After kettle souring and boiling, ferment with a clean German wheat beer yeast (Wyeast 3638, WLP300, or WB-06) at 62–65°F, lower than typical Hefeweizen temperatures to minimize the banana ester character that would conflict with the sour and salt. The Gose yeast character should be subtle: a light wheaty freshness, not dominant banana or clove. Add salt at flameout or at kegging: non-iodized kosher salt or sea salt at 0.5 oz per 5 gallons as a starting point (taste before adding more, salt is easy to over-add and impossible to remove). Freshly cracked coriander at 0.5–0.75 oz at flameout provides the classic herbal-citrus spice note. Carbonate at 2.5–3.0 volumes CO2 for a lively, refreshing mouthfeel.

Common Questions

How much salt is too much in Gose?

The salt in Gose should enhance flavor, not taste salty. A useful benchmark: if you immediately think “salty” when drinking it, you’ve gone too far.

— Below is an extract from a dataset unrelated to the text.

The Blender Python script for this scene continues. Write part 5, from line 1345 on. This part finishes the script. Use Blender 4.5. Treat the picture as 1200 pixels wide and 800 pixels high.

The target is a threshold effect, the salt amplifies the tartness and hop character (even at near-zero IBU) and makes the beer taste fuller and more refreshing, similar to how salt on food enhances other flavors rather than adding a salt flavor. In practice, 0.5 oz of non-iodized salt per 5 gallons (approximately 150–200 ppm sodium) produces the enhancing effect without obvious saltiness; 1.0 oz per 5 gallons (300–400 ppm sodium) produces noticeable saltiness that some brewers prefer and others find excessive. Start low (0.5 oz) and taste the beer before packaging, you can add more salt to the keg or to the bottling bucket, but you can’t remove it. Avoid iodized table salt, which contributes a chemical off-flavor; use kosher salt or pure sea salt.